■ **DIRECTIONS FOR THIS TASK**
Print exactly the lines from the first one down to the line containing "lamp((757, 228), (749, 178), (742, 184), 58, .10, 'thin", both ends included, with no pictures and nothing else.

■ **DATA EXTRACT**
.....

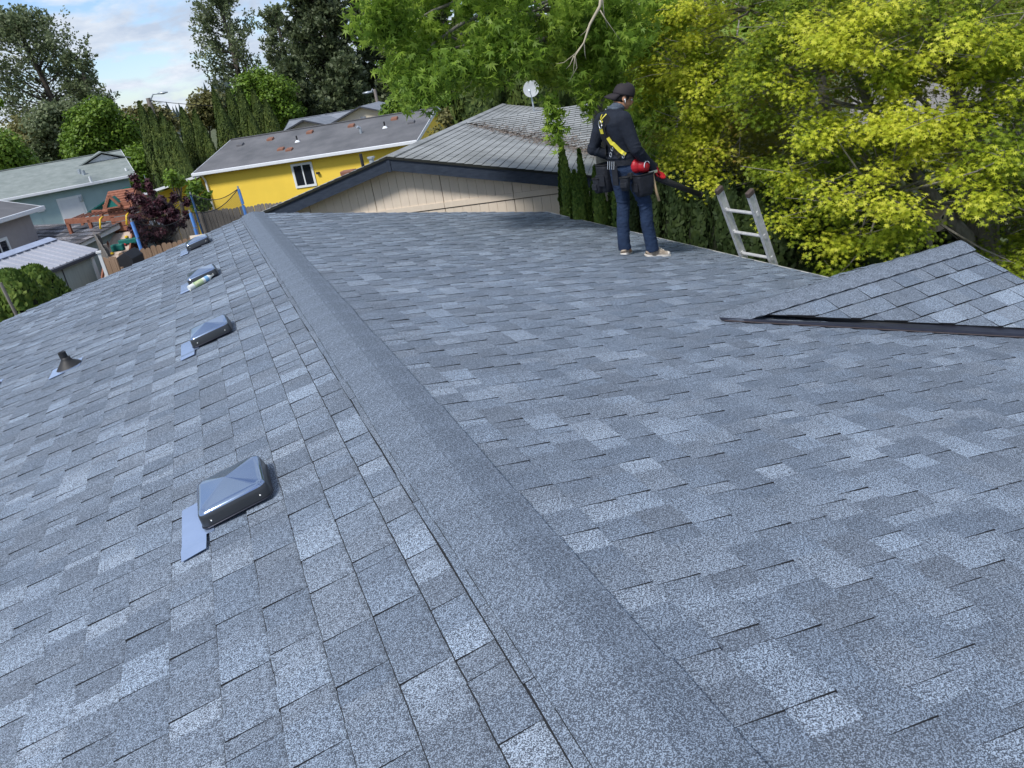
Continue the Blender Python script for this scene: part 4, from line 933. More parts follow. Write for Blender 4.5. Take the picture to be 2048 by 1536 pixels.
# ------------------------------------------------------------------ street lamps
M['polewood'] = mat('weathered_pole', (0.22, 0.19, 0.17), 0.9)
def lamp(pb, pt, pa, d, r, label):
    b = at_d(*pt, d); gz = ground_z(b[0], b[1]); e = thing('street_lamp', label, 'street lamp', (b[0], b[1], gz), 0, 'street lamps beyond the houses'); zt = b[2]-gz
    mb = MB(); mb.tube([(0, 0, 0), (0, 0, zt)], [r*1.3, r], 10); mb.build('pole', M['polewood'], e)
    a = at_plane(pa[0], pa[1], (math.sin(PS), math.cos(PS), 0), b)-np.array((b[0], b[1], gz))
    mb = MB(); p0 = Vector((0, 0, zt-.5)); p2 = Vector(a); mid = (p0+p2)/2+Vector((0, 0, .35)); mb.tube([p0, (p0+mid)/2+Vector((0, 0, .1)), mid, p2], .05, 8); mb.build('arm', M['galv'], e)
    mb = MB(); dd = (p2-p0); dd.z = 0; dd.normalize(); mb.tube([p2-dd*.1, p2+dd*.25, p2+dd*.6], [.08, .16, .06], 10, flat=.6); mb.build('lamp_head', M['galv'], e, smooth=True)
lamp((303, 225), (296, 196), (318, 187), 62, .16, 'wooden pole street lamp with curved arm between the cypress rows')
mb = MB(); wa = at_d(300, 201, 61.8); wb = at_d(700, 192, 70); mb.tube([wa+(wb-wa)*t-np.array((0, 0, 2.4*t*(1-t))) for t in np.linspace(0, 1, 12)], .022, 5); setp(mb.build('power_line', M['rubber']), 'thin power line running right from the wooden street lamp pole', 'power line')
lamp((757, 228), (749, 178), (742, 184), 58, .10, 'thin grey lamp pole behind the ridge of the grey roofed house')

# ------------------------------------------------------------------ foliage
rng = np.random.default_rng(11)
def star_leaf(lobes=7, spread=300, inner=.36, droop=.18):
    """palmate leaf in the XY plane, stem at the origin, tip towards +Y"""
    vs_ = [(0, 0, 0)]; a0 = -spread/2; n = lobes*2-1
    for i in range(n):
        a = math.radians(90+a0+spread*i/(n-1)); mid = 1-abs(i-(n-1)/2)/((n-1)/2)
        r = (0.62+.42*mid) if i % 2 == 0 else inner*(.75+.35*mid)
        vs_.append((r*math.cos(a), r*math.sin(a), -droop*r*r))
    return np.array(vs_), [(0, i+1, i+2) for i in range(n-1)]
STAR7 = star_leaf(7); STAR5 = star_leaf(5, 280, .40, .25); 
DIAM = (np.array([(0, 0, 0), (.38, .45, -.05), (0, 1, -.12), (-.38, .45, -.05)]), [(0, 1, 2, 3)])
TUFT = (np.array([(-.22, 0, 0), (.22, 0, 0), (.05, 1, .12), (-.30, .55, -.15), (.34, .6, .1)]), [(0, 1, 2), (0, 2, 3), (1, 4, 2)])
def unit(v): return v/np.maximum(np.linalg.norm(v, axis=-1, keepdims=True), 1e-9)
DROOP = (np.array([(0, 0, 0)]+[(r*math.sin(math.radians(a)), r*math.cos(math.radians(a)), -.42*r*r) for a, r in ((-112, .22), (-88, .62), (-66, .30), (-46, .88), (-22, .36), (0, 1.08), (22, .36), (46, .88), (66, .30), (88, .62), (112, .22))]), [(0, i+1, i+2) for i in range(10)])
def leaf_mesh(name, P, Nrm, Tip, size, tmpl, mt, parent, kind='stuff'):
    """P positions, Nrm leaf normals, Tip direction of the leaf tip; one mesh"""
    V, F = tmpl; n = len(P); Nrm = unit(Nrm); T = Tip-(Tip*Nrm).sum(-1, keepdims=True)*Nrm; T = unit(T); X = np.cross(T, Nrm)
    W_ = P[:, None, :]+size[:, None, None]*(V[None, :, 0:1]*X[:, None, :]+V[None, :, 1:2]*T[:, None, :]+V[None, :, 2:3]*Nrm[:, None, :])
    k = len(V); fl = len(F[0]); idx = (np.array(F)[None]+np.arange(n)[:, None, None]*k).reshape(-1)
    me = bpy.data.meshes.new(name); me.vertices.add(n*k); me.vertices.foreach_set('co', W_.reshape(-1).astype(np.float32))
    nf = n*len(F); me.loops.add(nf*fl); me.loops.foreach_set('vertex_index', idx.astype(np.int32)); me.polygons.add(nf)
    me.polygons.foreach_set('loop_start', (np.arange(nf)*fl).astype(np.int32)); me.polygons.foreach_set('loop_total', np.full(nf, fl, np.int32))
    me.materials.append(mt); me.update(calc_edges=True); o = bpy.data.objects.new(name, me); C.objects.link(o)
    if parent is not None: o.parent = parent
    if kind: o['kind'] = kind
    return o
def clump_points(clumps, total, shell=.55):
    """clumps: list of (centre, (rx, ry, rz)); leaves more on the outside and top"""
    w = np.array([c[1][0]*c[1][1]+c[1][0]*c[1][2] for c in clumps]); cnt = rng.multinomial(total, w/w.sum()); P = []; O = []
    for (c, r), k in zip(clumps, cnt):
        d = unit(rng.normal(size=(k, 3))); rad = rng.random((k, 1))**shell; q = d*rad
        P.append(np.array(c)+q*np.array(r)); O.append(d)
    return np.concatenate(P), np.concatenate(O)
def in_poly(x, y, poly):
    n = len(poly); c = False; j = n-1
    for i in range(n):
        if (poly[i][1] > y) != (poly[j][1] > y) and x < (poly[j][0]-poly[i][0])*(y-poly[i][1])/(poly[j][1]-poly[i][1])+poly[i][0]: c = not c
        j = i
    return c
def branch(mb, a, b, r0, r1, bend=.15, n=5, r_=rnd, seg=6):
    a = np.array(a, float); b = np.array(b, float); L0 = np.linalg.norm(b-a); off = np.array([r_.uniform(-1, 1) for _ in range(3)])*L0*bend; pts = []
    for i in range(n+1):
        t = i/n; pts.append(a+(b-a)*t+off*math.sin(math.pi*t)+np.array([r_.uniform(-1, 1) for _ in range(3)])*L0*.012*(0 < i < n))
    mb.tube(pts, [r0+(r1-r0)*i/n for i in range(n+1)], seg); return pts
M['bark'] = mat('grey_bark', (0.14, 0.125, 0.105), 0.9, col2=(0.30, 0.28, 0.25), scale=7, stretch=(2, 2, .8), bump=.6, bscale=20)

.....

■ **ANSWER**
Continue the Blender Python script for this scene: part 4, from line 933. More parts follow. Write for Blender 4.5. Take the picture to be 2048 by 1536 pixels.
# ------------------------------------------------------------------ street lamps
M['polewood'] = mat('weathered_pole', (0.22, 0.19, 0.17), 0.9)
def lamp(pb, pt, pa, d, r, label):
    b = at_d(*pt, d); gz = ground_z(b[0], b[1]); e = thing('street_lamp', label, 'street lamp', (b[0], b[1], gz), 0, 'street lamps beyond the houses'); zt = b[2]-gz
    mb = MB(); mb.tube([(0, 0, 0), (0, 0, zt)], [r*1.3, r], 10); mb.build('pole', M['polewood'], e)
    a = at_plane(pa[0], pa[1], (math.sin(PS), math.cos(PS), 0), b)-np.array((b[0], b[1], gz))
    mb = MB(); p0 = Vector((0, 0, zt-.5)); p2 = Vector(a); mid = (p0+p2)/2+Vector((0, 0, .35)); mb.tube([p0, (p0+mid)/2+Vector((0, 0, .1)), mid, p2], .05, 8); mb.build('arm', M['galv'], e)
    mb = MB(); dd = (p2-p0); dd.z = 0; dd.normalize(); mb.tube([p2-dd*.1, p2+dd*.25, p2+dd*.6], [.08, .16, .06], 10, flat=.6); mb.build('lamp_head', M['galv'], e, smooth=True)
lamp((303, 225), (296, 196), (318, 187), 62, .16, 'wooden pole street lamp with curved arm between the cypress rows')
mb = MB(); wa = at_d(300, 201, 61.8); wb = at_d(700, 192, 70); mb.tube([wa+(wb-wa)*t-np.array((0, 0, 2.4*t*(1-t))) for t in np.linspace(0, 1, 12)], .022, 5); setp(mb.build('power_line', M['rubber']), 'thin power line running right from the wooden street lamp pole', 'power line')
lamp((757, 228), (749, 178), (742, 184), 58, .10, 'thin grey lamp pole behind the ridge of the grey roofed house')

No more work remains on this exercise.